Claro que com um quadro desses a eleição não poderia trazer surpresas. Embora muitos ficaram impactados com o resultado eleitoral. Mas haviam mais de dois anos que o Brasil caminhava para a escolha de um presidente que se encaixasse no perfil que esses idiotas desejavam. Enfim, buscavam alguém que lhes representassem nessas características que explicitaram nesse período. Alguém que fugisse do perfil tradicional trazido pela velha política, essa que foi largamente defenestrada, e que por consequência atingiu duramente a democracia.
Posto isso, ao fim e ao cabo tivemos um presidente eleito e um governo montado de acordo com o que essa turba revoltada, e tornada assim preventivamente, desejava. Ao seu perfil e à forma como sua consciência fundamentalista passava a determinar. O resultado não poderia ser diferente. Um governo caótico, desorganizado, cujo maior adversário é ele próprio e sua base insólita e gelatinosa. Ideologicamente definida, mas estupidamente refratária da ideologia, com um slogan do governo que prega um Deus vingativo, intolerante, homofóbico, racista, machista… enfim, carregando em suas ações e políticas tudo aquilo que por séculos tem sido combatido no afã de se construir uma sociedade mais humana e tolerante. Esses tempos ficaram décadas para trás. Contraditoriamente, os tempos que tinham ficado mais para trás ainda deram um salto, de séculos, se defrontaram desafiadoramente com a história e tentam reassumir a condução de nossas vidas.

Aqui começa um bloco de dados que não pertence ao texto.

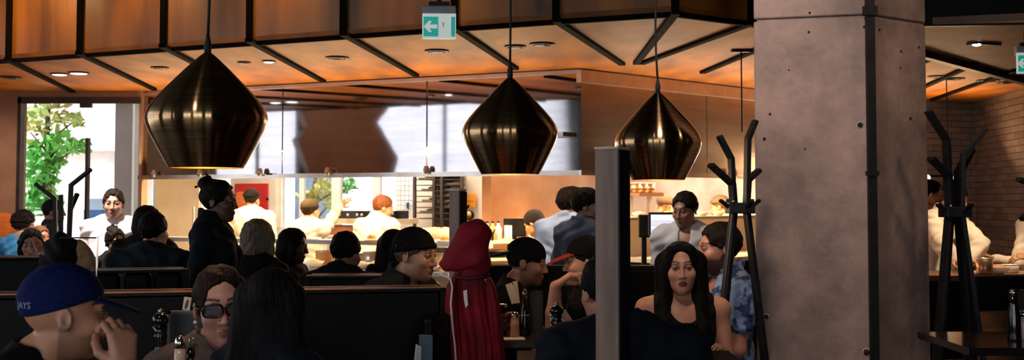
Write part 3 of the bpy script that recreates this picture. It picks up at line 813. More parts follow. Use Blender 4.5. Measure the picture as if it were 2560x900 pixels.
# ---- hood over both runs
hood = thing('kitchen_hood', 'long stainless steel kitchen hood under the plywood soffit', 'kitchen hood', (0,0,0))
M_hood = mat('polished_steel', '#bebbbd', '#b3b0b3', rough=.045, metal=1, scale=2, stretch=(1,1,8), bump=.004, bscale=1.5)
M_rim = mat('steel_rim', '#d9d0c6', '#c9bfb4', rough=.25, metal=.9)
sL, sR = 5.29, 3.75; HB_ = 1.845
m = MB()
for a, b in ((0,1.62),(1.635,3.35),(3.365,sL)): lbox(m, a, b, 0, .05, HB_, ZS-.045)
m.build('front_panel', M_hood, hood)
m = MB()
for a, b in ((0.0,1.05),(1.065,1.9),(1.915,sR)): rbox(m, a, b, 0, .05, HB_, ZS-.13)
m.build('front_panel', mat('tinted_steel', '#b3a498', '#a2958b', rough=.25, metal=.8, scale=2, stretch=(1,1,8), bump=.03, bscale=2.5), hood)
m = MB(); lbox(m, 0, sL, -.03, .03, ZS-.045, ZS-.012); rbox(m, -.03, sR, -.03, .03, ZS-.13, ZS-.015); m.build('top_trim', mat('trim_steel', '#d6c0ab', '#c8ae96', rough=.4, metal=.6), hood)
m = MB(); lbox(m, 0, sL, -.04, .02, HB_-.035, HB_+.01); rbox(m, -.04, sR, -.04, .02, HB_-.035, HB_+.01); m.build('bottom_rail', M_rim, hood)
m = MB(); lbox(m, .05, sL, .9, .95, HB_, ZS-.1); rbox(m, .05, sR, .9, .95, HB_, ZS-.1); m.build('back_panel', M_steel, hood)
m = MB(); lbox(m, .0, sL, .04, .92, HB_+.32, HB_+.36); rbox(m, -.2, sR, .04, .92, HB_+.32, HB_+.36); m.build('filter', M_steel, hood)
m = MB()
for (px, py) in ((666,427),(1052,397)): pass
lbox(m, inL(676,-.06), inL(664,-.06), -.055, -.03, HB_+.0, HB_+.018); m.build('handle', M_black, hood)
for s in (.55, 1.6, 2.75, 3.6, 4.4, 5.05):
    mm = MB(); c = PL_(s, -.06, HB_+.02); mm.lathe([(.028,-.03),(.03,.02),(.018,.05)], c, 12); mm.build('rail_lamp', mat('lamp_housing', '#dcd6cf', rough=.3, metal=.6), hood)
for s in (.35, 1.2, 2.3):
    mm = MB(); c = PR_(s, -.06, HB_+.02); mm.lathe([(.028,-.03),(.03,.02),(.018,.05)], c, 12); mm.build('rail_lamp', mat('lamp_housing', '#dcd6cf', rough=.3, metal=.6), hood)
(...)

Nessa conjuntura atual, o que esses que hoje governam desejam, eles e os que dominam multidões alienadas, é manter esse nível de (in)compreensão. Portanto, quanto mais idiotas, melhor. Claro, não podemos entrar nesse jogo baixo, devemos elevar as consciências, trazer as discussões para a racionalidade.
Seguramente, estamos diante de um desafio que não é único em termos de situações desesperadoras. A humanidade já conviveu com situações piores. No entanto, não se pode neglicenciar a capacidade desses obtusos que nos governam, e aqueles que conduzem milhões controlando seus cérebros e os mantendo cegos para a realidade, de fazer emergir fantasmas já exorcizados do passado. O fundamentalismo econômico, base da barbárie social, e o fundamentalismo religioso, responsável pelos crimes de ódio e intolerância, estão sendo chocados há anos e precisam ser combatidos enfaticamente. Essa é a condição de termos uma sociedade liberta desses farsantes e dos medos que eles alimentam. Só no enfrentamento ideológico a humanidade poderá retomar aquele patamar do final do século XX e começo do século XXI, da expectativa de melhorias sociais consideráveis e de pavimentação dos caminhos que pudessem levar àqueles modelos de sociedades desejadas, baseadas na cooperação e na solidariedade.

É hora de retomar a Utopia, arregaçar as mangas e combater as trevas medievais. Luz! Combater a alienação, a estupidez e a idiotização. Isso deu certo uma vez, certamente nos ajudará mais uma vez a reencontrar o caminho da justiça social e da paz.